The total number of search phrases we monitor for your business. We choose these based on what customers in your area search for, weighted by how often those searches happen. New terms typically appear within 24-48 hours of being added to your account.

Ranked on Google

How many of your tracked keywords currently have a ranking for your website at all. If you track 18 keywords and rank for 15 of them, 3 are invisible to you in Google's regular results for those phrases. The unranked terms are usually the fastest opportunity - getting from zero to any position at all is a meaningful win.

In Top 3

The number of your tracked keywords where your website appears at position 1, 2, or 3 in Google's results. The Top 3 results on a search page get the vast majority of clicks - appearing there for even a few high-volume terms can meaningfully increase the traffic your website receives.

A trend chip shows whether this count went up or down since the last check.

Improved since last check

The number of keywords where your rank went up (a lower position number) compared to the previous weekly check. A rising count here means your content and reputation improvements are paying off.

Declined since last check

The number of keywords where your rank went down compared to the previous check. A small number of declines is normal week to week - Google's results shift constantly. A larger or growing decline count may mean a competitor improved their site or that Google updated its algorithm.

Special results you own

The total count of "answer box" and "AI answer" results that feature your business. See the next section for what these mean.

All tracked keywords (the table)

A row for every search term we track.
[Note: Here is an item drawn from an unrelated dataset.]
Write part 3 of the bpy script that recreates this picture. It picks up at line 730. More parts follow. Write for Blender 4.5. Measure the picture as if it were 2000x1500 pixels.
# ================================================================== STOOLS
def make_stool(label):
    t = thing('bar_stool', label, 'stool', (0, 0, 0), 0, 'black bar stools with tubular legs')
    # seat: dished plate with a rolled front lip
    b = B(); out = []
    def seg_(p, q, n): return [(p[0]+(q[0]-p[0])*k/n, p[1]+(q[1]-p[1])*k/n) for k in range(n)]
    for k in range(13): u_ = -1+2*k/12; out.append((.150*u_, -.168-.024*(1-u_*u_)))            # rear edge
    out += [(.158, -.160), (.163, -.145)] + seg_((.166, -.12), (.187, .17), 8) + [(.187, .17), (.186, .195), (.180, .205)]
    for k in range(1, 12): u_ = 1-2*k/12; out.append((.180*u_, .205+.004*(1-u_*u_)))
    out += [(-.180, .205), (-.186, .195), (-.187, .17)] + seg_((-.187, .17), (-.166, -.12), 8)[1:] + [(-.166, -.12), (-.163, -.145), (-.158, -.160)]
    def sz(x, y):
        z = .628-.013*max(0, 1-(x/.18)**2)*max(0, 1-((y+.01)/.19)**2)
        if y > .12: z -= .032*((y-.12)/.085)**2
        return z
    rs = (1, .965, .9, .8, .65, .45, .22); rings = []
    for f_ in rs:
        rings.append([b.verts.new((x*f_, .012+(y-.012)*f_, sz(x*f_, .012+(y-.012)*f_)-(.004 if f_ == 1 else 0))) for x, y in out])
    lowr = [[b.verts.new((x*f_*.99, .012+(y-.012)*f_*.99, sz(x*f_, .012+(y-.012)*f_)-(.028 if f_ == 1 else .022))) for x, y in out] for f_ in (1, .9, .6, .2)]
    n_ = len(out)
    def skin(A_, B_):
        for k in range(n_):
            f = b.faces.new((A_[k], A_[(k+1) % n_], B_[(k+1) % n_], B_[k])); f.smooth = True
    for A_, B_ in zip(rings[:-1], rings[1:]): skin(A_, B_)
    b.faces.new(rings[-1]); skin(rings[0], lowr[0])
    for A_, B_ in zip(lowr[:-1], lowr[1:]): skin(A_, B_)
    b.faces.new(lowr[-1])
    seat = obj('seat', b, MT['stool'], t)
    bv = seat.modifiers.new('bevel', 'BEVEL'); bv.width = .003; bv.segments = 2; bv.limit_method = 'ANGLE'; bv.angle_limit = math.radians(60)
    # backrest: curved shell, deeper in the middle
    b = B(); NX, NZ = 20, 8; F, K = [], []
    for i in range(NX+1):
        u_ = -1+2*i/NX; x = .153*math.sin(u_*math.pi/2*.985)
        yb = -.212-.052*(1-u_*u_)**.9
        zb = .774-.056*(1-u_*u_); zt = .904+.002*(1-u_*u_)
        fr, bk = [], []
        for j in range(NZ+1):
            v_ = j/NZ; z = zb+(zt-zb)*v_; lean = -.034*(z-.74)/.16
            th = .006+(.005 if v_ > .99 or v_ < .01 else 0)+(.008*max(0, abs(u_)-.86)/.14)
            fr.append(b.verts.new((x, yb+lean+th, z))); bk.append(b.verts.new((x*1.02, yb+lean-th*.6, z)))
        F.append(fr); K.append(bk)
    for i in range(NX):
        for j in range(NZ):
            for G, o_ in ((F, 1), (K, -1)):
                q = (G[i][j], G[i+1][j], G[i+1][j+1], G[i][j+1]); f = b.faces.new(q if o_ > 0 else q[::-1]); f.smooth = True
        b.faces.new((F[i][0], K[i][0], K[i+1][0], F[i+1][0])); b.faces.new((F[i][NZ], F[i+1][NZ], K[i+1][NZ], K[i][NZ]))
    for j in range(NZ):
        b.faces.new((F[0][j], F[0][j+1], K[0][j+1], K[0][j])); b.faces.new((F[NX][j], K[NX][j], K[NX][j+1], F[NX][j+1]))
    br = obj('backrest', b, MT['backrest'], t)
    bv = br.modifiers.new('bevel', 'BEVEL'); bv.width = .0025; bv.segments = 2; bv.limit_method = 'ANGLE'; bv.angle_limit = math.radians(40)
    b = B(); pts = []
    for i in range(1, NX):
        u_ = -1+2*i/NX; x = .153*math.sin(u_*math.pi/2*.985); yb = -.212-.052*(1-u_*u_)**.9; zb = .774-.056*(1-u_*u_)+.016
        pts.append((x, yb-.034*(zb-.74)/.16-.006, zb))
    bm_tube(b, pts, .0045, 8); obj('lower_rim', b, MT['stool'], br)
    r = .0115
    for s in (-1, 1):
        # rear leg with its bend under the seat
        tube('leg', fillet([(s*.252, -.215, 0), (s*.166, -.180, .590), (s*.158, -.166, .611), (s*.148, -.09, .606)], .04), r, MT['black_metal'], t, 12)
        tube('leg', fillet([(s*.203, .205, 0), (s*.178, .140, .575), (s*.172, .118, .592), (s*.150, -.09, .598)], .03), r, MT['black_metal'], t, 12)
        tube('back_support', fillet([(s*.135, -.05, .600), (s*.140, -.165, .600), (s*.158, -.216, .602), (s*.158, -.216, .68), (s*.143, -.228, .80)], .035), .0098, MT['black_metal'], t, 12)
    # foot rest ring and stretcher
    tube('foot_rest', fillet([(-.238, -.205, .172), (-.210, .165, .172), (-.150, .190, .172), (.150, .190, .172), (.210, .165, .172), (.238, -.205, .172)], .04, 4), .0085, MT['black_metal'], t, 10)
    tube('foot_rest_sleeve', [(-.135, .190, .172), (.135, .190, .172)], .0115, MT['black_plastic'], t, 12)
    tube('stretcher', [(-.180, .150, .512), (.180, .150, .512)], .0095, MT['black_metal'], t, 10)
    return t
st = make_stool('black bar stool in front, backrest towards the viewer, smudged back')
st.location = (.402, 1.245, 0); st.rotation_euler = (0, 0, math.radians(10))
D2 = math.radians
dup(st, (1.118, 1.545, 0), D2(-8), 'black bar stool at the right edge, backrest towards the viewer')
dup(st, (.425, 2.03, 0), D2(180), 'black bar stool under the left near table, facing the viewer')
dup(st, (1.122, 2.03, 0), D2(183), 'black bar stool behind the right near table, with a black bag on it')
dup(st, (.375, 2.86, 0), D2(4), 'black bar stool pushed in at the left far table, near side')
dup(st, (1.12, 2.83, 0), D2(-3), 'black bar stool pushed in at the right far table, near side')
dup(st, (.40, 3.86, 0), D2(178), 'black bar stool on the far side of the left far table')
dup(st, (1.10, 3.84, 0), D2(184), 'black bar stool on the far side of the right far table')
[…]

Each row shows:

  • Keyword - the search phrase, plus the location it is measured for and the type of intent (transactional means people are ready to hire someone; informational means they are researching).
  • Rank - your current position in Google's results. "#1" is best. A dash means your site is not appearing for that phrase yet.
  • Change - whether your rank improved (green arrow up) or declined (red arrow down) since the last check.
  • Monthly volume - roughly how many people in your area search for that phrase each month. Higher-volume terms are worth more effort, but they are also usually harder to rank for.
  • Difficulty - a 0-100 score for how competitive this search term is. A lower number means it is easier to rank for. The colored bar makes it easy to spot the easiest opportunities at a glance.
  • Special results - badges that appear when your content earned a prominent spot beyond the regular ranking. See below for what each badge means.
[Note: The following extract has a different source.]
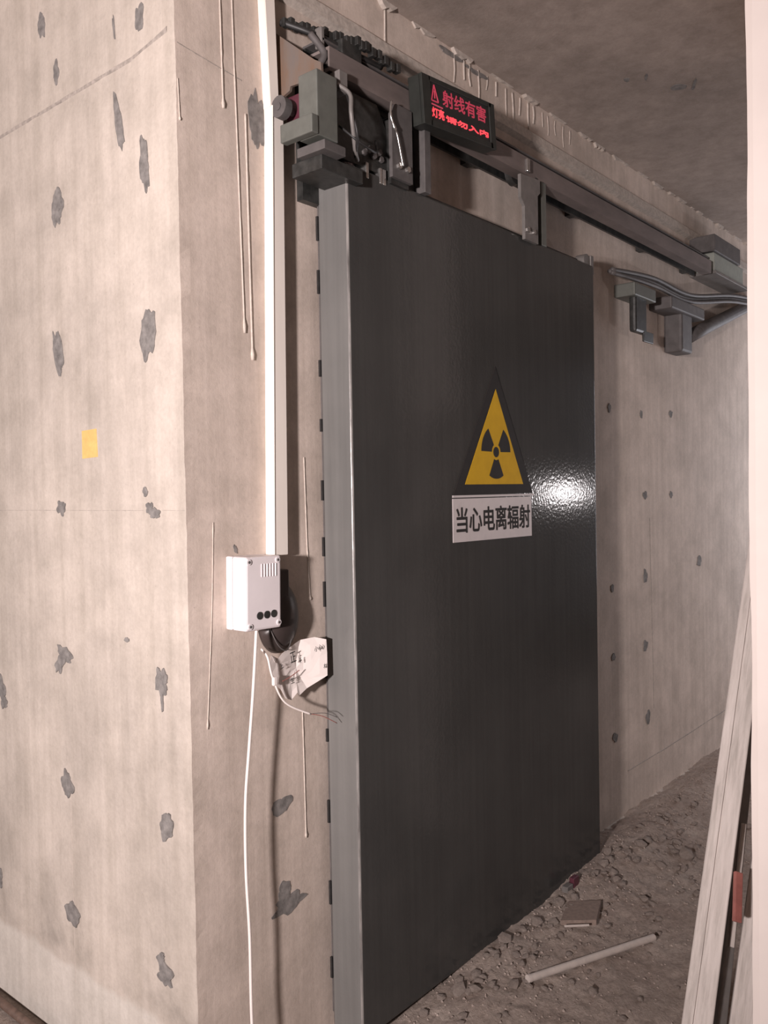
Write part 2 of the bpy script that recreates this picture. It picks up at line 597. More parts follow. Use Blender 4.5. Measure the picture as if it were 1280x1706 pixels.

What the special result badges mean

Two badges can appear in the keyword table. Both are significant wins because they put your business in front of searchers even more prominently than a regular ranking.
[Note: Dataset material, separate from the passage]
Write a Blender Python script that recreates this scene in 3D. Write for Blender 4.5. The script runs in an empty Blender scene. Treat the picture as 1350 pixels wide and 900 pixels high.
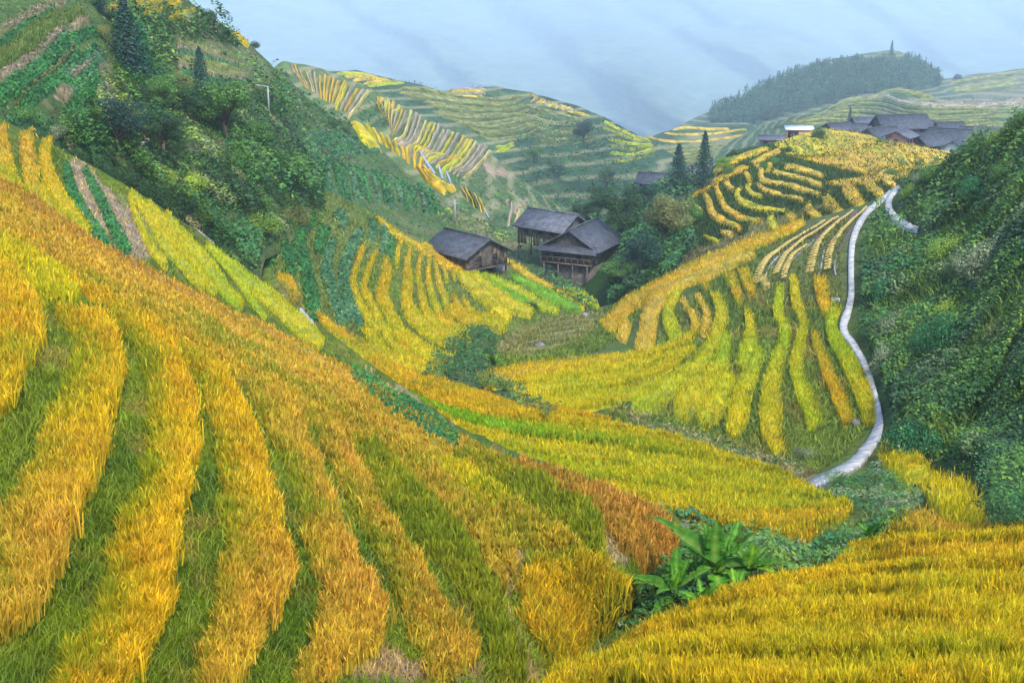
import bpy, math, random
import numpy as np
from mathutils import Vector

# ------------------------------------------------------------------ camera, world, sun
sc = bpy.context.scene
COL = sc.collection
F = 1630.0                                   # focal length in pixels of the 1350 px wide frame
HORIZON = -15.0
PITCH = math.atan((450 - HORIZON) / F)
CAM = np.array([0.0, 0.0, 100.0])
FW = np.array([0, math.cos(PITCH), -math.sin(PITCH)])
UP = np.array([0, math.sin(PITCH), math.cos(PITCH)])
RT = np.array([1.0, 0, 0])
cam = bpy.data.cameras.new('camera'); camo = bpy.data.objects.new('camera', cam); COL.objects.link(camo)
camo.location = CAM; camo.rotation_euler = (math.pi / 2 - PITCH, 0, 0)
cam.sensor_width = 36; cam.lens = 36 * F / 1350; cam.clip_start = 0.5; cam.clip_end = 20000
sc.camera = camo
SUN_EL, SUN_AZ = math.radians(50), math.radians(160)      # azimuth clockwise from the view direction
world = bpy.data.worlds.new('World'); sc.world = world; world.use_nodes = True
wn = world.node_tree.nodes; wl = world.node_tree.links
sky = wn.new('ShaderNodeTexSky'); sky.sky_type = 'NISHITA'; sky.sun_disc = False
sky.sun_elevation = SUN_EL; sky.sun_rotation = SUN_AZ; sky.air_density = 1.0; sky.dust_density = 1.0; sky.ozone_density = 1.0
wl.new(sky.outputs[0], wn['Background'].inputs[0]); wn['Background'].inputs[1].default_value = 0.13
sun = bpy.data.lights.new('sun', 'SUN'); suno = bpy.data.objects.new('sun', sun); COL.objects.link(suno)
sun.energy = 1.5; sun.angle = math.radians(10); sun.color = (1, 0.93, 0.82)
sd = Vector((math.sin(SUN_AZ) * math.cos(SUN_EL), math.cos(SUN_AZ) * math.cos(SUN_EL), math.sin(SUN_EL)))
suno.rotation_euler = sd.to_track_quat('Z', 'Y').to_euler()
sc.view_settings.view_transform = 'Standard'; sc.view_settings.look = 'None'
sc.view_settings.exposure = 2.08; sc.view_settings.gamma = 1
sc.view_settings.use_curve_mapping = False
cy = sc.cycles
cy.use_denoising = True; cy.max_bounces = 6; cy.diffuse_bounces = 3; cy.volume_bounces = 3; cy.transparent_max_bounces = 6
cy.sample_clamp_indirect = 4
rng = np.random.default_rng(7); random.seed(7)

# ------------------------------------------------------------------ numpy helpers
def hash2(ix, iy, s):
    n = (ix * 374761393 + iy * 668265263 + s * 144665) & 0x7fffffff
    n = ((n ^ (n >> 13)) * 1274126177) & 0x7fffffff
    return ((n ^ (n >> 16)) & 0xffff) / 65535.0
def vnoise(x, y, s=0):
    x = np.asarray(x, float); y = np.asarray(y, float)
    ix = np.floor(x).astype(np.int64); iy = np.floor(y).astype(np.int64)
    fx = x - ix; fy = y - iy; fx = fx * fx * (3 - 2 * fx); fy = fy * fy * (3 - 2 * fy)
    a = hash2(ix, iy, s); b = hash2(ix + 1, iy, s); c = hash2(ix, iy + 1, s); d = hash2(ix + 1, iy + 1, s)
    return (a * (1 - fx) + b * fx) * (1 - fy) + (c * (1 - fx) + d * fx) * fy
def fbm(x, y, s=0, o=3):
    t = 0; a = 0.5; n = 0
    for k in range(o):
        t = t + a * vnoise(x * 2 ** k, y * 2 ** k, s + k * 17); n += a; a *= 0.5
    return t / n
def ray(px, py):
    px = np.asarray(px, float); py = np.asarray(py, float)
    return FW + RT * ((px - 675) / F)[..., None] - UP * ((py - 450) / F)[..., None]
def unproj(px, py, d):
    return CAM + ray(px, py) * np.asarray(d, float)[..., None]
def project(P):
    v = np.asarray(P) - CAM; d = v @ FW
    return 675 + F * (v @ RT) / d, 450 - F * (v @ UP) / d, d
def poly_at(pts, x):
    pts = np.array(pts, float); return np.interp(x, pts[:, 0], pts[:, 1])
def inside(poly, x, y):
    poly = np.array(poly, float); r = np.zeros(np.shape(x), bool); n = len(poly); j = n - 1
    for i in range(n):
        xi, yi = poly[i]; xj, yj = poly[j]
        if yi != yj:
            r ^= ((yi > y) != (yj > y)) & (x < (xj - xi) * (y - yi) / (yj - yi) + xi)
        j = i
    return r
def T(x0, y0, s):                        # trace coordinates of an enlarged view -> photograph pixels
    return lambda *pts: [(x0 + p[0] / s, y0 + p[1] / s) + tuple(q / s for q in p[2:]) for p in pts]

def mesh_obj(name, V, faces, col, mat, parent=None, smooth=False):
    """faces: list of (array n x k) of vertex indices"""
    me = bpy.data.meshes.new(name); V = np.asarray(V, np.float32)
    me.vertices.add(len(V)); me.vertices.foreach_set('co', V.ravel())
    faces = [np.asarray(f, np.int32) for f in faces if len(f)]
    idx = np.concatenate([f.ravel() for f in faces]); tot = np.concatenate([np.full(len(f), f.shape[1], np.int32) for f in faces])
    me.loops.add(len(idx)); me.loops.foreach_set('vertex_index', idx)
    me.polygons.add(len(tot)); me.polygons.foreach_set('loop_start', np.concatenate([[0], np.cumsum(tot)[:-1]]).astype(np.int32))
    if smooth: me.polygons.foreach_set('use_smooth', np.ones(len(tot), bool))
    me.update(calc_edges=True); me.validate()
    if col is not None:
        a = me.color_attributes.new('Col', 'FLOAT_COLOR', 'POINT')
        c = np.ones((len(V), 4), np.float32); c[:, :3] = col; a.data.foreach_set('color', c.ravel())
    o = bpy.data.objects.new(name, me); COL.objects.link(o); me.materials.append(mat)
    if parent: o.parent = parent
    return o
def tag(o, label=None, cat=None, group=None, kind=None):
    if label: o['label'] = label
    if cat: o['category'] = cat
    if group: o['group'] = group
    if kind: o['kind'] = kind
    return o
def empty(name, loc, rz=0):
    o = bpy.data.objects.new(name, None); COL.objects.link(o); o.location = loc; o.rotation_euler = (0, 0, rz); o.empty_display_size = 0.5
    return o
ORD = ('first second third fourth fifth sixth seventh eighth ninth tenth eleventh twelfth thirteenth fourteenth fifteenth sixteenth '
       'seventeenth eighteenth nineteenth twentieth').split()

class MB:                                  # collects boxes, bars and prisms into one mesh
    def __init__(s): s.V = []; s.Q = []; s.Tq = []; s.n = 0
    def add(s, V, Q=(), Tr=()):
        V = np.asarray(V, float); s.V.append(V)
        if len(Q): s.Q.append(np.asarray(Q) + s.n)
        if len(Tr): s.Tq.append(np.asarray(Tr) + s.n)
        s.n += len(V)
    def box(s, x0, x1, y0, y1, z0, z1):
        V = [(x, y, z) for z in (z0, z1) for y in (y0, y1) for x in (x0, x1)]
        s.add(V, [(0, 2, 3, 1), (4, 5, 7, 6), (0, 1, 5, 4), (2, 6, 7, 3), (0, 4, 6, 2), (1, 3, 7, 5)])
    def tube(s, a, b, r0, r1, n=8):
        a = np.array(a, float); b = np.array(b, float); d = b - a; d /= np.linalg.norm(d) + 1e-9
        u = np.cross(d, (0, 0, 1) if abs(d[2]) < .9 else (1, 0, 0)); u /= np.linalg.norm(u); v = np.cross(d, u)
        an = np.arange(n) * 2 * np.pi / n; ring = np.cos(an)[:, None] * u + np.sin(an)[:, None] * v
        V = np.concatenate([a + ring * r0, b + ring * r1, [a, b]]); i = np.arange(n); j = (i + 1) % n
        s.add(V, np.stack([i, j, j + n, i + n], 1), np.concatenate([np.stack([j, i, np.full(n, 2 * n)], 1), np.stack([i + n, j + n, np.full(n, 2 * n + 1)], 1)]))
    def slab(s, a, b, c, d, th):             # four corners of a sheet, thickened downwards
        top = np.array([a, b, c, d], float); bot = top - (0, 0, th)
        s.add(np.concatenate([top, bot]), [(0, 1, 2, 3), (7, 6, 5, 4), (0, 4, 5, 1), (1, 5, 6, 2), (2, 6, 7, 3), (3, 7, 4, 0)])
    def build(s, name, mat, parent=None, col=(1, 1, 1)):
        V = np.concatenate(s.V); fs = []
        if s.Q: fs.append(np.concatenate(s.Q))
        if s.Tq: fs.append(np.concatenate(s.Tq))
        return mesh_obj(name, V, fs, np.tile(np.array(col, float), (len(V), 1)), mat, parent)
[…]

  • Answer box - Google chose a passage from your website to display at the very top of the results page as a direct answer to the searcher's question. This box appears above all the regular results, which means searchers see your business name and content before anyone else's. It is sometimes called a "featured snippet."
  • AI answer - Google's AI Overview (the AI-generated summary at the top of some searches) includes a citation from your website. When your site is cited in an AI answer, your business appears alongside the summary with a link.

The location switcher

If your business has more than one location, a switcher appears in the top-right corner. Each location has its own set of tracked keywords tailored to that area, so the rankings for your Gainesville location may look different from those for your Newberry location. Selecting "All Locations" shows a combined view across your whole footprint.

Start with the keywords where you're already close. A keyword ranked at position 8 or 12 is already on Google's first page. A modest improvement in your Profile Score or a few new reviews can sometimes be enough to push you into the Top 3 for those terms - which typically doubles or triples the number of clicks your site gets from that phrase.

What to watch over time

  • Average position trending lower - that is good. A number moving from 12 to 8 means you are climbing up the results across all your terms.
  • A keyword moving from "not ranked" to any position - your site has become visible for that phrase. Keep improving your content and profile to push it higher.
  • Special result badges appearing - an answer box or AI answer citation is a meaningful win. It means Google trusts your content enough to feature it above regular results.
  • Declined count rising week over week - a competitor may be actively improving their site. Check your Alerts and action items for recommended next steps.